Wednesday, October 22, 2014

Things about which I am happy, for a change

Well I am amazed to say that I'm in pretty high spirits about things.

My taxi training proved infinitely helpful in dealing with a coke-fiend parolee I met at the bus stop, an exchange which ended with both of us feeling more human.  He even accused me of being a good christian warrior.

I'm happy to have enough food to last me a while, and a little bit left on my food card, so I know I won't run out by the end of the month...I may even be able to buy more candy!!!  Yes, I'm the guy buying halloween candy with food stamps.

I'm excited about the new frontwoman for GWAR.  I can't wait to see how she runs a show.

I'm kind of excited, and a little disgusted with myself, for finding work so fast.  I will be telemarketing again, after a ten-year hiatus, so hopefully I won't break right away from the stress.  I hate telemarketing, but it's easy and stupid, I had just forgotten how power-mad some people can be when given a small amount of control over a staff's language use.  Which is to say I got a little bit bitched at for calling my forgetting of the proper paperwork to start this week a "dumb-ass" move.  Apparently that's swearing in their world, and not allowed.

Well let's get on with this motherfucker and bring back the bomb!

I look at the complain  button and remember that's not what I'm here to do.  I've got work starting in a week, the day after I go to a meeting about finding work, which should be fun, but is required for my food stamp continuation.  It seems like next week is gonna be a big challenge for me.  I hope my alarm use isn't a big problem for the rest of the house.  It's gonna be a lot of early days for me.  But I tend to wake before the sun, at least now I'll have something to do.

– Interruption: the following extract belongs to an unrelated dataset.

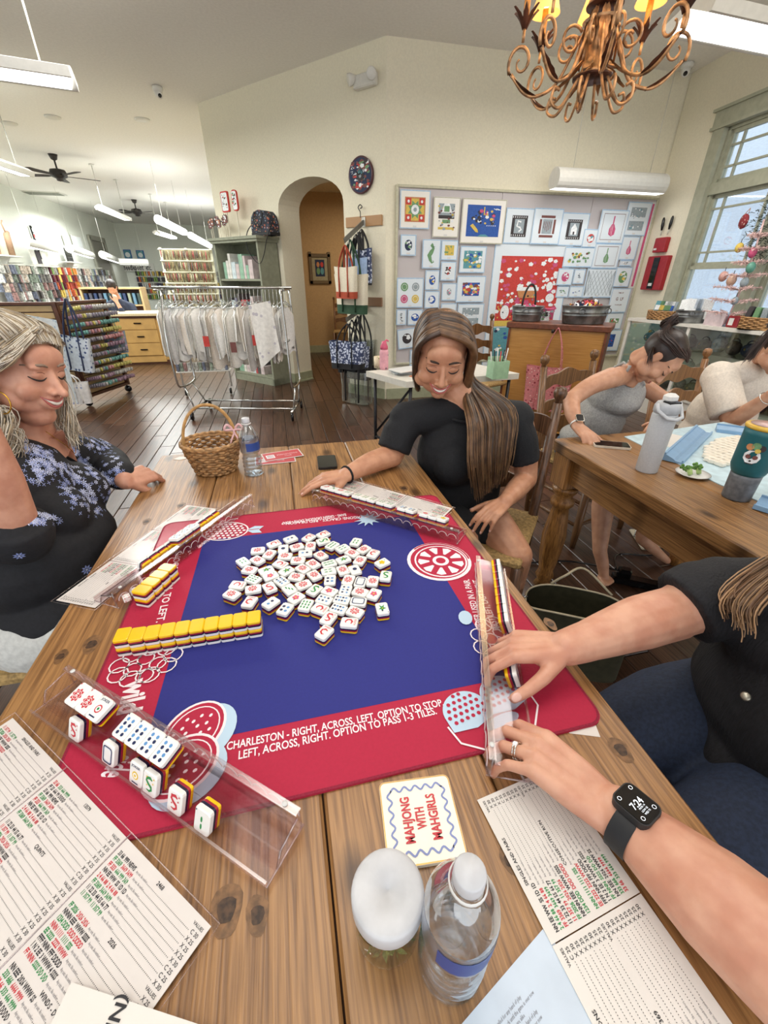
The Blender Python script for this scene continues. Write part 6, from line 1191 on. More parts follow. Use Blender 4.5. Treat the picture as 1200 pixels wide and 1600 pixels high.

I've been truly enjoying living in a household with pets, the bunnies are infinitely compassionate, and generally cute, acting like a lot of people I know, which is to say hanging out where it's comfortable, and only making an effort to be rowdy when the food supply has been diminished.

I'm pretty excited to be able to bathe regularly, and now that I have a job again, I'm gonna have reason to do so every day, and not just sleep a lot (not that I didn't need it).

The most exciting thing to report though, is that my lovely accountant proposed to me, and I'm considering it as a viable possibility.  She's been in and out of parole hearings all day, and I'm hoping to hear from her soon about the legal barriers to our coupling.  If I could I'd already be in her arms, but they're cuffed as far as I know.

She's one of the smartest people I know, I'm hoping to borrow her brain cell.  I think she'd make a lovely addition to the team.  She's familiar with my work habits, I'm hoping she can help me improve.  She definitely has ideas that wouldn't occur to me, as she's infinitely more involved with political bullshit than I.  I can't say enough nice things about her.  No one else does, they all seem scared that she's pulling some kind of scam on me.  I don't think so, if she was gold-digging she wouldn't be involved with me.  She knows this.  I'm accepting her as she is, which is kind of a mess, but who isn't?  I just want my best friend back.  It's been too long since I've seen her except on a screen.  I want to roll her cigarettes and make her coffee.  I want to bring her shiny things, and keep her away from bad people.  She's stuck in a red state, and in the legal system to boot!  I truly believe she will thrive better on the greener pastures of Colorado.

I find out about my transitional housing sometime on monday, I think, so I will be talking to them about the fiancee' thing at that time, but I'm hoping this comes together.  Hell I'll even put up with her cat, I love animals.  But, I'm hoping it's good with other animals, because I really think I would do well with a few pets, which is to say I never want bunny time to stop again.

I'm also happy about mini-golf, it's just a bit too easy, but I like ridiculously designed arenas.  I suppose that comes from growing up in Disney-World.

I'm super blessed with friends who have provided me with a safe place to be homeless while I get my shit together, and they've been extra nice about food and my general lack of funding.  I've had some real nice nights out on the town since this all started, and I can't wait until I can repay some of that kindness, or pay it forward or both.

I'm really glad that there's a good game store in town, because GTA3 was the pinnacle of the series, and only cost me five bucks to get a copy.  It's been the background noise of a few of my breakdowns, and it is soothingly simple compared to the newer versions.  Also, no dating sim features, which always pissed me off.  I rarely go to bars in real life, I don't need that shit in my game.

I'm grateful that the crazy parolee I met gave me spliff making material.  It's keeping me calm.

I'm also grateful that french toast bread is thick enough to make good buns for sausage, I just had a great lunch.

Thanks again to my friends for leaving me with an ample supply of tobacco as well.

I'm actually pretty happy that my possessions have been reduced to a really small amount.  Art supplies and clothes are about all I need beyond food.

I'm also excited to perform a Dude-ist bathing ritual as soon as this GWAR concert ends on youtube, pretty pleased to live in a house where it was so simple to set up a wifi router, which will be more difficult in my new place as I don't have a laptop to configure it with, and, I think Lina has one we can use.